Corporate Info: After all the above, let's keep this one short. Whole Foods Market is a major American supermarket chain focusing on upscale and health food. People have all sorts of opinions on it because of its relatively high prices (at least in part because of the nature of the products, maybe also because its customers are willing to pay more), penchant for taking over regional health food chains, and outspoken co-founder/one-time CEO, but it also gives health-food devotees supermarket-style access to their preferred products, including many of the chocolate bars I review here.

Appearance: Surface is semi-glossy and finely textured, with a red-orange undertone.

Smell: Big, warm, round—that is, there's a lot of aroma but nothing pungent. Like ripe cherries or berries or something.

Taste: Texture is creamy, waxy, rich, mouth-coating. Flavor is full, not too sweet, not at all sour or bitter. This is the crowd-pleaser of very dark chocolates, fruity and winey without any challenging or unpleasant edges.

Conclusion: Whole Foods 71% Cacao Costa Rica Dark Chocolate is exactly what an upscale store brand would do when attempting to make a good-quality but not off-putting fairly dark chocolate.

Thursday, June 16, 2011

Theo Organic 91% Dark Costa Rica


[Note: This is the re-post of a review that should have appeared (and did?) on May 12.]

3oz (84g) bar
Ingredients: Organic cocoa beans (Costa Rica), o. sugar, o. cocoa butter, o. ground vanilla bean
4g sugar/42g serving (9.5% by wt.)

Corporate Info: I've discussed Theo many times before. It's a bean-to-bar chocolatier here in Seattle, some bars are available nationwide, everything is organic and fair trade, Theo has an A rating from the Better World folks, etc etc. I've loved the confections but not always the dark chocolate. What will I think of this single-origin bar? (Note: I'm assuming this is the same as the one on the site, but with different packaging.)

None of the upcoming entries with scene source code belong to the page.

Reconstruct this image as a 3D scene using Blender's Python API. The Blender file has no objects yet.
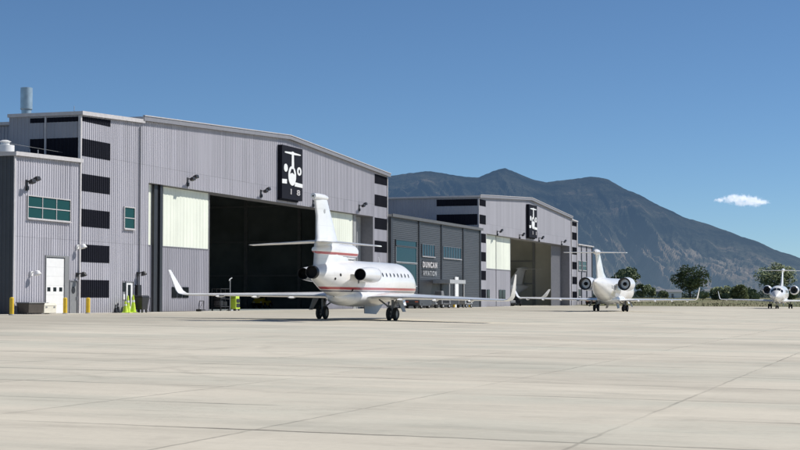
import bpy, math, random
from mathutils import Vector, Matrix, noise
random.seed(7)
PI = math.pi
scn = bpy.context.scene
COL = scn.collection

# ------------------------------------------------------------------ helpers
def link(o, parent=None):
    COL.objects.link(o)
    if parent is not None: o.parent = parent
    return o
def tag(o, label=None, cat=None, group=None, kind=None):
    if label: o['label'] = label
    if cat: o['category'] = cat
    if group: o['group'] = group
    if kind: o['kind'] = kind
    return o
def thing(name, label, cat, loc=(0, 0, 0), rz=0, group=None, ry=0):
    o = bpy.data.objects.new(name, None); o.empty_display_size = .3
    o.location = loc; o.rotation_euler = (0, ry, rz)
    link(o); return tag(o, label, cat, group)
class MB:
    def __init__(s): s.v = []; s.f = []; s.m = []; s.sm = []
    def add(s, vs, fs, mi=0, smooth=False):
        b = len(s.v); s.v += [tuple(v) for v in vs]
        for f in fs:
            s.f.append(tuple(i + b for i in f)); s.m.append(mi); s.sm.append(smooth)
    def box(s, x0, x1, y0, y1, z0, z1, mi=0):
        if x0 > x1: x0, x1 = x1, x0
        if y0 > y1: y0, y1 = y1, y0
        v = [(x0,y0,z0),(x1,y0,z0),(x1,y1,z0),(x0,y1,z0),(x0,y0,z1),(x1,y0,z1),(x1,y1,z1),(x0,y1,z1)]
        s.add(v, [(3,2,1,0),(4,5,6,7),(0,1,5,4),(1,2,6,5),(2,3,7,6),(3,0,4,7)], mi)
    def hexa(s, b, t, mi=0):
        n = len(b)
        s.add(list(b)+list(t), [tuple(range(n))[::-1], tuple(range(n, 2*n))] + [(i,(i+1)%n,(i+1)%n+n,i+n) for i in range(n)], mi)
    def tube(s, p, q, r, r2=None, n=10, mi=0, caps=True):
        p = Vector(p); q = Vector(q); d = (q-p).normalized(); r2 = r if r2 is None else r2
        a = d.orthogonal().normalized(); b = d.cross(a)
        vs = []
        for c, rr in ((p, r), (q, r2)):
            for k in range(n):
                t = 2*PI*k/n; vs.append(c + a*math.cos(t)*rr + b*math.sin(t)*rr)
        s.add(vs, [(k,(k+1)%n,(k+1)%n+n,k+n) for k in range(n)], mi, True)
        if caps: s.add(vs, [tuple(range(n))[::-1], tuple(range(n, 2*n))], mi)
    def lathe(s, o, ax, prof, n=24, mi=0, smooth=True):   # prof: (dist along axis, radius[, mat])
        o = Vector(o); d = Vector(ax).normalized(); a = d.orthogonal().normalized(); b = d.cross(a)
        for i in range(len(prof)-1):
            (t0, r0), (t1, r1) = prof[i][:2], prof[i+1][:2]
            m = prof[i][2] if len(prof[i]) > 2 else mi
            vs = []
            for t, r in ((t0, r0), (t1, r1)):
                for k in range(n):
                    w = 2*PI*k/n; vs.append(o + d*t + a*math.cos(w)*r + b*math.sin(w)*r)
            s.add(vs, [(k,(k+1)%n,(k+1)%n+n,k+n) for k in range(n)], m, smooth)
    def rib(s, o, d, nrm, s0, s1, zb, zt0, zt1, pitch=.3, dep=.04, mi=0, zb1=None, back=0.0):
        # ribbed metal sheet: o origin (x,y), d direction, nrm outward normal
        zb1 = zb if zb1 is None else zb1
        L = s1 - s0; k0 = math.floor(s0/pitch); pts = []
        k = k0
        while k*pitch < s1:
            for a, h in ((0, 0), (.55, 0), (.66, 1), (.89, 1)):
                q = (k + a)*pitch
                if s0 < q < s1: pts.append((q, h))
            k += 1
        pts = [(s0, 0)] + pts + [(s1, 0)]
        vs = []; fs = []
        for q, h in pts:
            t = (q - s0)/L
            x = o[0] + d[0]*q + nrm[0]*(dep*h + back); y = o[1] + d[1]*q + nrm[1]*(dep*h + back)
            vs += [(x, y, zb + (zb1-zb)*t), (x, y, zt0 + (zt1-zt0)*t)]
        for i in range(len(pts)-1):
            fs.append((2*i, 2*i+2, 2*i+3, 2*i+1))
        s.add(vs, fs, mi)
    def clap(s, o, d, nrm, s0, s1, z0, z1, pitch=.22, dep=.035, mi=0):   # horizontal ribs
        z = z0; rows = []
        while z < z1:
            for a, h in ((0, 0), (.5, 0), (.62, 1), (.88, 1)):
                if z + a*pitch < z1: rows.append((z + a*pitch, h))
            z += pitch
        rows.append((z1, 0)); vs = []
        for zz, h in rows:
            for q in (s0, s1):
                vs.append((o[0]+d[0]*q+nrm[0]*dep*h, o[1]+d[1]*q+nrm[1]*dep*h, zz))
        s.add(vs, [(2*i, 2*i+1, 2*i+3, 2*i+2) for i in range(len(rows)-1)], mi)
    def build(s, name, mats, parent=None, bevel=0, seg=2):
        me = bpy.data.meshes.new(name); me.from_pydata(s.v, [], s.f)
        if not isinstance(mats, (list, tuple)): mats = [mats]
        for m in mats: me.materials.append(m)
        me.polygons.foreach_set('material_index', s.m)
        me.polygons.foreach_set('use_smooth', s.sm); me.update()
        o = bpy.data.objects.new(name, me); link(o, parent)
        if bevel:
            b = o.modifiers.new('bevel', 'BEVEL'); b.width = bevel; b.segments = seg; b.limit_method = 'ANGLE'
        return o
def copy_tree(o, parent=None):
    c = o.copy(); COL.objects.link(c); c.parent = parent
    for ch in list(o.children): copy_tree(ch, c)
    return c
def BOX(name, mat, parent, *a, bevel=0):
    m = MB(); m.box(*a); return m.build(name, mat, parent, bevel)

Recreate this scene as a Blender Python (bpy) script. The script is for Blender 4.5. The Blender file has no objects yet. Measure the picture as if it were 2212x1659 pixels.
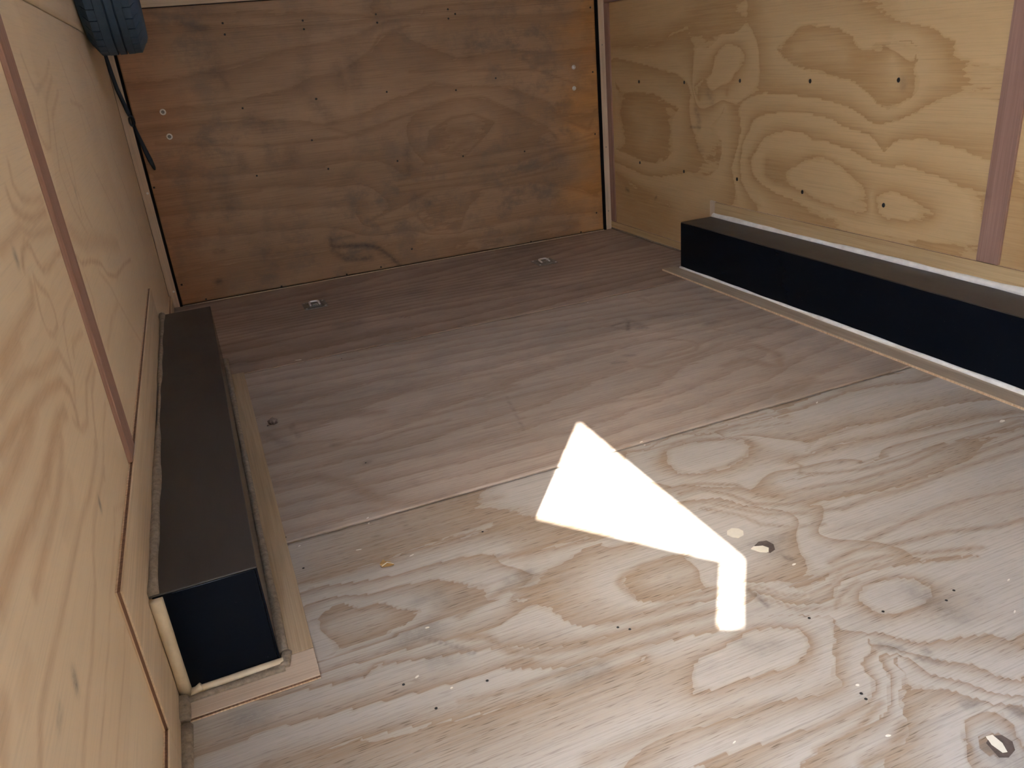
import bpy, bmesh, math, random
import numpy as np
from mathutils import Vector, Matrix
C = bpy.context.scene.collection
sc = bpy.context.scene
W = 2.42            # inside width between the side walls
CEIL = 2.0
Y0 = -5.0           # front end of the box

# ---------------------------------------------------------------- camera
cam_data = bpy.data.cameras.new('camera')
cam_data.sensor_width = 36.0
cam_data.lens = 36.0 * 1695.81 / 2212.0
cam_data.clip_start = 0.02
cam = bpy.data.objects.new('camera', cam_data)
cam.location = (0.23740, -4.02852, 1.01389)
cam.rotation_euler = (1.16580, 0.08697, -0.38741)
C.objects.link(cam)
sc.camera = cam

# ---------------------------------------------------------------- sky, sun, exposure
SUN = Vector((1.0, 1.29, -1.62)).normalized()
w = bpy.data.worlds.new('sky')
sc.world = w
w.use_nodes = True
nt = w.node_tree
bg = nt.nodes['Background']
sky = nt.nodes.new('ShaderNodeTexSky')
sky.sky_type = 'NISHITA'
sky.sun_disc = False
sky.sun_elevation = math.asin(-SUN.z)
sky.sun_rotation = math.atan2(-SUN.x, -SUN.y)
sky.air_density = 1.0
sky.dust_density = 2.0
nt.links.new(sky.outputs[0], bg.inputs[0])
bg.inputs[1].default_value = 1.0
sl = bpy.data.lights.new('sun', 'SUN')
sl.energy = 9.0
sl.angle = math.radians(0.53)
sl.color = (1.0, 0.97, 0.92)
so = bpy.data.objects.new('sun', sl)
so.rotation_euler = (-SUN).to_track_quat('Z', 'Y').to_euler()
so.location = (-4, -8, 6)
C.objects.link(so)
sc.view_settings.view_transform = 'Standard'
sc.view_settings.look = 'None'
sc.view_settings.gamma = 1.0
sc.view_settings.use_curve_mapping = False
sc.view_settings.exposure = 2.75
sc.cycles.max_bounces = 14
sc.cycles.diffuse_bounces = 8
sc.cycles.glossy_bounces = 5

# grain lines and stains measured on the surfaces: (ring value, [mm pairs]) / (width, strength, [mm pairs])
RW=[[1,[-1333,498,-1405,488,-1503,493,-1539,516,-1610,540,-1680,534,-1740,521,-1792,497,-1827,471,-1860,451,-1880,418,-1885,372,-1839,359,-1782,363,-1696,370,-1624,379,-1558,403,-1471,412,-1379,425,-1331,444,-1333,498]],[0.7,[-1506,462,-1687,468,-1776,417]],[1,[-1921,424,-1945,438,-1987,450,-2037,447,-2074,432,-2116,416,-2164,404,-2159,390,-2116,372,-2048,366,-1977,359,-1942,374,-1924,401,-1921,424]],[0.7,[-1971,407,-2065,398]],[1.5,[-1897,432,-1906,392,-1911,352]],[2,[-1393,376,-1307,400,-1251,429,-1220,495,-1287,554,-1307,582,-1367,605,-1455,620,-1530,621,-1586,600,-1674,593,-1725,585,-1783,578,-1840,559,-1888,543,-1963,530,-2024,544,-2079,536,-2127,525,-2191,516,-2255,497,-2336,494]],[2,[-1393,376,-1514,358,-1628,341,-1744,320,-1838,301,-1948,298,-2057,300,-2158,307,-2247,312,-2301,317,-2339,334]],[1.6,[-1450,553,-1634,567,-1763,535]],[3,[-1312,310,-1233,335,-1173,399,-1158,483,-1178,560,-1220,610,-1228,651,-1270,672,-1332,684,-1421,691,-1524,693,-1623,685,-1691,673,-1734,655,-1791,644,-1869,634,-1902,608,-1935,580,-1954,596,-1972,621,-2020,628,-2079,635,-2137,629,-2176,617,-2248,614,-2261,603,-2343,583]],[4,[-1155,289,-1141,345,-1101,449,-1144,551,-1164,607,-1151,661,-1115,700,-1170,728,-1234,749,-1306,761,-1387,755,-1519,751,-1626,744,-1702,734,-1767,719,-1824,693,-1857,675,-1909,666,-1971,682,-2036,706,-2084,730,-2143,751,-2189,764,-2223,769,-2268,766,-2302,762,-2341,751]],[5,[-1884,900,-1850,916,-1884,926,-1939,928,-1999,923,-2024,905,-2032,871,-2026,832,-2050,814,-2048,782,-2023,752,-1979,730,-1932,718,-1887,733,-1862,759,-1814,785,-1766,807,-1652,821,-1565,838,-1474,860,-1406,891,-1366,922,-1430,949,-1481,992,-1568,993,-1684,978,-1750,949,-1768,922,-1800,902,-1884,900]],[5.35,[-1470,912,-1599,936,-1727,878]],[5.6,[-1932,873,-1970,797]],[4,[-1782,1057,-1820,1042,-1866,1014,-1931,990,-1999,974,-2063,963,-2102,945,-2110,931,-2160,912,-2142,897,-2149,869,-2220,856,-2309,845,-2342,836]],[3.55,[-2056,1008,-2241,934,-2325,874]],[4.5,[-1288,1062,-1547,1043,-1754,983,-2075,880,-2117,807]],[3,[-858,722,-819,774,-877,806,-942,832,-959,868,-967,903,-1011,934,-1063,949,-1118,940,-1168,907,-1170,879,-1122,841,-1094,802,-1068,782,-1056,751]],[2.6,[-1098,900,-1014,847,-952,776]],[4,[-61,973,-231,965,-402,956,-517,969,-594,993,-657,1011,-758,1027,-798,984,-903,937,-957,953,-1010,990,-1095,988,-1143,1007,-1174,1047,-1175,1106]],[4.5,[-287,1063,-519,1078,-729,1101]],[5,[-77,918,-228,902,-399,876,-514,855,-666,842,-728,817,-779,780,-804,731]],[6,[-89,794,-140,744,-394,744,-510,732,-600,699,-691,684,-643,649,-620,607,-630,550,-641,486,-573,438,-478,408,-356,413,-201,439,-78,450]],[6.4,[-265,647,-448,593,-384,498]],[5,[-73,382,-224,362,-340,341,-500,345,-684,376,-780,395,-931,396,-1007,442,-1024,498,-1031,558,-966,586,-942,612,-1019,658,-1045,700]],[4,[-69,320,-193,292,-285,269,-375,260,-497,230,-615,214]]]
FL=[[1,[857,-3125,897,-3121,942,-3115,975,-3106,1003,-3108,1039,-3120,1068,-3138,1071,-3162,1063,-3183,1041,-3201,1013,-3206,982,-3206,940,-3200,886,-3191,843,-3188,818,-3182]],[0.6,[863,-3160,960,-3154,1036,-3160]],[2,[952,-3062,1012,-3071,1062,-3093,1117,-3125,1146,-3143,1131,-3167,1098,-3202,1068,-3235,1042,-3253,1049,-3268,1036,-3280,1010,-3281,972,-3272,937,-3260,882,-3255,827,-3251,777,-3242]],[3,[1158,-3216,1140,-3245,1104,-3254,1096,-3273,1096,-3292,1076,-3308,1054,-3322,1024,-3331,983,-3326,926,-3324,873,-3320,811,-3310,737,-3301]],[4,[1174,-3264,1148,-3257,1132,-3269,1127,-3293,1100,-3320,1075,-3343,1052,-3355,1010,-3360,966,-3360,937,-3361,904,-3366,869,-3374]],[5,[1166,-3274,1150,-3278,1149,-3301,1132,-3322,1102,-3336,1087,-3356,1074,-3380,1061,-3395,1036,-3405,1006,-3408,975,-3411,951,-3415]],[3,[1178,-3260,1209,-3291,1222,-3309,1249,-3330,1264,-3345,1268,-3370,1297,-3403]],[4,[1174,-3264,1181,-3286,1179,-3312,1190,-3337,1216,-3358,1225,-3378,1235,-3397,1271,-3423]],[5,[1140,-3333,1154,-3341,1173,-3352,1191,-3374,1204,-3395,1216,-3412,1255,-3435]],[2,[1164,-3211,1181,-3211,1193,-3226,1206,-3246,1228,-3264,1261,-3275,1303,-3284,1341,-3296,1361,-3324,1365,-3351]],[1,[1240,-3111,1282,-3103,1328,-3112,1361,-3135,1362,-3162,1347,-3179,1315,-3191,1278,-3195,1246,-3192,1217,-3178,1210,-3149,1219,-3129,1240,-3111]],[0.6,[1260,-3142,1311,-3164]],[1.5,[1162,-3174,1216,-3203,1318,-3240,1407,-3287]],[2,[1188,-3098,1217,-3078,1253,-3071,1293,-3072,1341,-3081,1385,-3095,1462,-3115,1518,-3135]],[3,[1067,-2985,1096,-3004,1125,-3017,1135,-3038,1148,-3061,1175,-3060,1202,-3054,1236,-3040,1270,-3037,1306,-3039,1358,-3046]],[2,[1059,-3010,1081,-3035,1093,-3072,1127,-3094,1168,-3107,1189,-3108]],[1.5,[1002,-3056,1064,-3065,1105,-3099,1140,-3119,1183,-3130]],[6,[1110,-3463,1124,-3434,1160,-3413,1199,-3413,1210,-3432,1201,-3457,1182,-3488]],[7,[1135,-3452,1169,-3450,1177,-3470,1164,-3490,1136,-3491,1126,-3474,1135,-3452]],[3,[242,-2543,294,-2552,336,-2549,391,-2550,448,-2550,521,-2547,608,-2557,729,-2574]],[4,[242,-2581,278,-2572,316,-2583,357,-2596,393,-2606,446,-2615,502,-2616,571,-2623,640,-2636,689,-2671]],[5,[240,-2634,270,-2623,299,-2621,333,-2635,381,-2656,435,-2657,488,-2663,515,-2667,538,-2683,567,-2720,601,-2743,660,-2743]],[6,[242,-2686,274,-2678,296,-2664,311,-2654,328,-2659,341,-2675,352,-2685,375,-2686,399,-2693,419,-2721,440,-2739,467,-2754,445,-2769,430,-2778,402,-2788,364,-2791,314,-2792,253,-2801]],[6.4,[291,-2724,342,-2719,388,-2739]],[5,[243,-2810,288,-2807,348,-2806,397,-2805,436,-2802,501,-2799,554,-2798,637,-2800]],[4,[242,-2842,281,-2841,316,-2845,351,-2845,375,-2847,432,-2858,481,-2861,528,-2870,554,-2869,592,-2872]],[3,[176,-2865,220,-2868,274,-2879,319,-2885,332,-2875,349,-2866,379,-2875,446,-2895,583,-2934]],[2,[28,-2937,162,-2930,316,-2953,478,-2976,610,-2981]],[1,[125,-3003,301,-3022,451,-3055,609,-3080,793,-3076]],[3,[686,-2679,742,-2687,800,-2694,857,-2704,920,-2718]],[4,[643,-2785,690,-2780,730,-2758,783,-2747,842,-2732,889,-2729]],[5,[1029,-2850,966,-2839,916,-2841,869,-2853,837,-2879,846,-2907,861,-2945,912,-2955,966,-2961,1017,-2971]],[5.4,[911,-2895,1002,-2908]],[4,[635,-2805,695,-2877,703,-2920,722,-2947,760,-2962,827,-2971,898,-2976,993,-3005]],[3,[584,-2930,622,-2960,679,-2985,759,-2997,841,-3010,970,-3037]],[2,[562,-2986,642,-3027,736,-3039,815,-3052,893,-3068,954,-3085]],[2,[1131,-2392,1192,-2418,1243,-2394,1303,-2385,1390,-2415,1496,-2422,1627,-2442]],[3,[1143,-2371,1207,-2394,1258,-2371,1316,-2363,1408,-2390,1515,-2396,1652,-2413]],[1,[1189,-2481,1233,-2443,1295,-2437,1386,-2459,1441,-2494,1445,-2530,1392,-2572,1308,-2602,1241,-2591,1188,-2560,1189,-2481]],[0.6,[1249,-2506,1360,-2532]],[2,[1139,-2606,1179,-2611,1221,-2654,1289,-2694,1298,-2744,1345,-2780]],[3,[1147,-2681,1209,-2704,1241,-2757,1308,-2824]],[4,[1143,-2720,1178,-2749,1213,-2793,1249,-2806,1282,-2856]],[4,[1380,-2411,1528,-2413,1663,-2401,1774,-2385,1891,-2368,2024,-2374,2107,-2397]],[5,[1356,-2403,1502,-2383,1666,-2359,1770,-2352,1870,-2354,2013,-2350,2171,-2344]],[3,[1405,-2465,1569,-2439,1737,-2427,1884,-2411,1995,-2437,2097,-2473]],[2,[1525,-2633,1609,-2592,1710,-2580,1819,-2610,1918,-2607,2088,-2633,2191,-2672]],[1.5,[1841,-2637,1965,-2624,2069,-2649]],[1,[1451,-2654,1608,-2638,1730,-2667,1889,-2692,2052,-2719,2148,-2754]],[2,[1597,-2742,1695,-2759,1862,-2771,1965,-2789,2084,-2803]],[3,[1383,-2718,1575,-2755,1792,-2762,1973,-2770,2115,-2780]],[2,[1368,-2829,1600,-2872,1798,-2864,1993,-2872]],[1.4,[1319,-2928,1538,-2992,1840,-2989]]]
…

Appearance: Orange-brown, and not as dark as you'd think.

Smell: Bitter and tannic, with some tropical banana.

Taste: In order of experience: Quite bitter, almost charred flavor I taste in the middle of my tongue. Texture is very smooth. Tart. I taste sweet on the very back and sides of my tongue. Basically, the flavor is stronger, weaker, or just different depending on the moment and where in the mouth we're talking about. Interesting.

Conclusion: Theo Organic 91% Dark Costa Rica is very dark and challenging, but it certainly isn't boring!